- [TASK STATEMENT]
The lines to be extracted run from the start of the listing through the line containing "COL = scn.collection"; copy them exactly and nothing else.

- [GIVEN MATERIAL]
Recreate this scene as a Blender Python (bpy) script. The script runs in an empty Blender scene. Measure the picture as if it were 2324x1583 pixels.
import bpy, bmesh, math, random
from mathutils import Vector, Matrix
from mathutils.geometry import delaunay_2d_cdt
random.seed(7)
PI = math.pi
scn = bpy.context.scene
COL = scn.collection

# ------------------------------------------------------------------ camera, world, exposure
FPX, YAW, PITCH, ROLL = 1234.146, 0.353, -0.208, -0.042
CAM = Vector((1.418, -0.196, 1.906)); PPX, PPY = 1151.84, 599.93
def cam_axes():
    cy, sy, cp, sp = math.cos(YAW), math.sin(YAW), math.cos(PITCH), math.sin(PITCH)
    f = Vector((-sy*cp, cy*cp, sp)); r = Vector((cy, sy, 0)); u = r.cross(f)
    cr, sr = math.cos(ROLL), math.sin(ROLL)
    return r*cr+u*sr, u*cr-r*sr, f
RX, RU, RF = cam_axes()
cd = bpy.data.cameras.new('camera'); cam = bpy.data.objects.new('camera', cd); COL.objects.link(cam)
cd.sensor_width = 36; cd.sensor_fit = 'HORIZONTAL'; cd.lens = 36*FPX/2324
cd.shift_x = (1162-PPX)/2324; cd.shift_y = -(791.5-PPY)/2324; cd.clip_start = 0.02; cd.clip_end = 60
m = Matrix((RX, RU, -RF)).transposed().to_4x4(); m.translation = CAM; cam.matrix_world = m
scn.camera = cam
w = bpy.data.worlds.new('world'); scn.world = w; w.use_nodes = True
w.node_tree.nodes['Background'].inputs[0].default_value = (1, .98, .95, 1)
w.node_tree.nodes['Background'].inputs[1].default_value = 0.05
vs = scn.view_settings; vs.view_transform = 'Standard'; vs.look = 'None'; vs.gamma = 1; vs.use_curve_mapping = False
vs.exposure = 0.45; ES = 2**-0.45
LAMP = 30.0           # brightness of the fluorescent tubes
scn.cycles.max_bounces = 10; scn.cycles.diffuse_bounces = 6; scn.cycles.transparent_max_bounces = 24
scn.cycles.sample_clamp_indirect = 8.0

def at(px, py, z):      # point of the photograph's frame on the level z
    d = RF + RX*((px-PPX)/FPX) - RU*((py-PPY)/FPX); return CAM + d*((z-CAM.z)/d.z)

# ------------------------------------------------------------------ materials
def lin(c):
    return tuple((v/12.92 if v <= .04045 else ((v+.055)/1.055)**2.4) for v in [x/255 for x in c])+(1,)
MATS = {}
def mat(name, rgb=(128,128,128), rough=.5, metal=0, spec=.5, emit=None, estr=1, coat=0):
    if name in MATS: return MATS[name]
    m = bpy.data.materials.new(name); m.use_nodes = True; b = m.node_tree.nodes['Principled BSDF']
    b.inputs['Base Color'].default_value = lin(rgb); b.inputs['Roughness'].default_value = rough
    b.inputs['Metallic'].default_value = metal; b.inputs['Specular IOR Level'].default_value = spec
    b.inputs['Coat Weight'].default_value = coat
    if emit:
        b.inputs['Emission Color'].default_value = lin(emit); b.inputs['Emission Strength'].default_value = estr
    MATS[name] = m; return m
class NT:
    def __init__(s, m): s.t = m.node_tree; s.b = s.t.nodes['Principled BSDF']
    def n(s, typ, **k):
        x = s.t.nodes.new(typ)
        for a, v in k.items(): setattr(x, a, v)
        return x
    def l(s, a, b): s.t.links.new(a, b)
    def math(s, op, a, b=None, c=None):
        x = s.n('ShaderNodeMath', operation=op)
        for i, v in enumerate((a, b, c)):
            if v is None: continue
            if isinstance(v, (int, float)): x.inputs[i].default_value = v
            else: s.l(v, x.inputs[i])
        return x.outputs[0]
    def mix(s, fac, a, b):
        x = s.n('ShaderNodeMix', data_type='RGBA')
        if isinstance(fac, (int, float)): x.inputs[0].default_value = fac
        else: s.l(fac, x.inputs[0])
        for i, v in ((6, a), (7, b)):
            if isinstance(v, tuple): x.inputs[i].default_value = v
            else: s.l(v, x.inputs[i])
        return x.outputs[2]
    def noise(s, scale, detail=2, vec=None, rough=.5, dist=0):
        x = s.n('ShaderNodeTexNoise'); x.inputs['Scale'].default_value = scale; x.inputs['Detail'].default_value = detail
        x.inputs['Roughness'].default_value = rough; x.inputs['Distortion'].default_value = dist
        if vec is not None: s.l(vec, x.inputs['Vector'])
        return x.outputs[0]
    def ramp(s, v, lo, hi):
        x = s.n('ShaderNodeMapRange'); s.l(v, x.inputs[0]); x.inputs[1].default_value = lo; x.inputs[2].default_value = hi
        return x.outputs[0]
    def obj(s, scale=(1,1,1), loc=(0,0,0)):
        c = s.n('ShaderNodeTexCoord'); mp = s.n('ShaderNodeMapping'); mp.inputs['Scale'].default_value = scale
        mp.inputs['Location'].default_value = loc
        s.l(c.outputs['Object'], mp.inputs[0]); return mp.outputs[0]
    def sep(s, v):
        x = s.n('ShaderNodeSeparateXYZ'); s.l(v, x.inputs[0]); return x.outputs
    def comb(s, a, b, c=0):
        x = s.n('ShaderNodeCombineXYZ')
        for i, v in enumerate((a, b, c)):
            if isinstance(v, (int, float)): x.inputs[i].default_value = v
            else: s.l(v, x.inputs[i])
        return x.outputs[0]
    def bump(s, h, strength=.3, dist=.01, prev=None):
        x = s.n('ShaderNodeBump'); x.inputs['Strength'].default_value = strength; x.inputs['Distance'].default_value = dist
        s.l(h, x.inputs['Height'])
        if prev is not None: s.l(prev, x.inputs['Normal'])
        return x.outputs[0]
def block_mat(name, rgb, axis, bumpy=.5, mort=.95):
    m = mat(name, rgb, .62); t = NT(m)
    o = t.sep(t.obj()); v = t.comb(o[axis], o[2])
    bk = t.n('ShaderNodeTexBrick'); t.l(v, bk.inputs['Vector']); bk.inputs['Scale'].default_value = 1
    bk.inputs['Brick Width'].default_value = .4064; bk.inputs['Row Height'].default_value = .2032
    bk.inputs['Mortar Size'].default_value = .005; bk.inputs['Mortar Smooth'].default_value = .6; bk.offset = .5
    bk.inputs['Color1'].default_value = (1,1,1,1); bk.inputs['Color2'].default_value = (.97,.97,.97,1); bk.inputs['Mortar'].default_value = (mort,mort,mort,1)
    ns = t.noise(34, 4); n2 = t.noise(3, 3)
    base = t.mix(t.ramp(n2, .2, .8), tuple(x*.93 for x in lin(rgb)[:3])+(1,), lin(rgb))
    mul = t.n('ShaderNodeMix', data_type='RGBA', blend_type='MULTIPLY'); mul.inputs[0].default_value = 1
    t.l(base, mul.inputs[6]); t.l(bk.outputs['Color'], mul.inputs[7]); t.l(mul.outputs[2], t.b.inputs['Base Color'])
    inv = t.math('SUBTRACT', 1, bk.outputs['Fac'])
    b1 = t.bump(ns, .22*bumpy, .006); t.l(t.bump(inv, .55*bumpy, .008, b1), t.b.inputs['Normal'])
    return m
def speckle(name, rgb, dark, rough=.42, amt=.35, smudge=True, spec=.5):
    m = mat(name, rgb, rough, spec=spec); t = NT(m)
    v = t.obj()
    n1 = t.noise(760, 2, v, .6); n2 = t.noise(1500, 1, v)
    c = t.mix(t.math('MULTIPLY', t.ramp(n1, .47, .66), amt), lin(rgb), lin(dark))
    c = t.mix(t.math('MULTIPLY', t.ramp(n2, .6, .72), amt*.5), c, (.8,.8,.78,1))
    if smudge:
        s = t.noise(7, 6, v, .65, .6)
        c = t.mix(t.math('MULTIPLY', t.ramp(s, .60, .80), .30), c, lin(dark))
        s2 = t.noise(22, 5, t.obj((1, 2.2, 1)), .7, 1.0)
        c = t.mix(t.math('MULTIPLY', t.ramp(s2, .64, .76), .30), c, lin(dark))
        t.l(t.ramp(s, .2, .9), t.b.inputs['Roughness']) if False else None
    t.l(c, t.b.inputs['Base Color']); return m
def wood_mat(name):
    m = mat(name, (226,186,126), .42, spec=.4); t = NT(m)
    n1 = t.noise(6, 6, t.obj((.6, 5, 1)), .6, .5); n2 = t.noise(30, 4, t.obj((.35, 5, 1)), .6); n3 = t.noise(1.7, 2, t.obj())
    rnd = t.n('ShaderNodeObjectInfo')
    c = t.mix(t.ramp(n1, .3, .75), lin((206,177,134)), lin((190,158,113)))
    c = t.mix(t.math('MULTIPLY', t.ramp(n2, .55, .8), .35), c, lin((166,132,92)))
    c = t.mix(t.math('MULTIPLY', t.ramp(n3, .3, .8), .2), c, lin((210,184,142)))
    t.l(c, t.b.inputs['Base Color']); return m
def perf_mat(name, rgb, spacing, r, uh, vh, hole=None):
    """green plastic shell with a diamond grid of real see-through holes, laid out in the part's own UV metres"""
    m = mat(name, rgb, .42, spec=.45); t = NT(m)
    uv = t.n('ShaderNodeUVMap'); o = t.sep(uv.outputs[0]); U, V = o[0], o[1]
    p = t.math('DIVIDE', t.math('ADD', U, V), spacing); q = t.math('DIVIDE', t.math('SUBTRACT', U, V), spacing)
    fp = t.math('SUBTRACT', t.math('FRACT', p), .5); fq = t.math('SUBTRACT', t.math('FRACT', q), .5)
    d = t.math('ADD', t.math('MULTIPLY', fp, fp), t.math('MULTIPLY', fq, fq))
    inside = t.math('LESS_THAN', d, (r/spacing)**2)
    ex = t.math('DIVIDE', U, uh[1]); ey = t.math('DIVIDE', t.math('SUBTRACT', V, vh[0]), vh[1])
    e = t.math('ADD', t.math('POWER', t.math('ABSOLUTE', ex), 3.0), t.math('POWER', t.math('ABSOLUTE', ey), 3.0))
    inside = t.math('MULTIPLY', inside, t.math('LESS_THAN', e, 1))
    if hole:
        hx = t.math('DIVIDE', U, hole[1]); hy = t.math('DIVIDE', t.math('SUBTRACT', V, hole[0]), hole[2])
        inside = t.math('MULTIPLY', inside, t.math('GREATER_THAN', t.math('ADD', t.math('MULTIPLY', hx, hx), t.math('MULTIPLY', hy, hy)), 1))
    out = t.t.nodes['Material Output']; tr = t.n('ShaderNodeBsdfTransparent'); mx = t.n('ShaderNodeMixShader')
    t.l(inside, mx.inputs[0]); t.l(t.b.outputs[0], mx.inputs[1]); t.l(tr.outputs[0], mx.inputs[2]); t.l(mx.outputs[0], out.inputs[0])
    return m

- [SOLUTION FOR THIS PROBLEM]
Recreate this scene as a Blender Python (bpy) script. The script runs in an empty Blender scene. Measure the picture as if it were 2324x1583 pixels.
import bpy, bmesh, math, random
from mathutils import Vector, Matrix
from mathutils.geometry import delaunay_2d_cdt
random.seed(7)
PI = math.pi
scn = bpy.context.scene
COL = scn.collection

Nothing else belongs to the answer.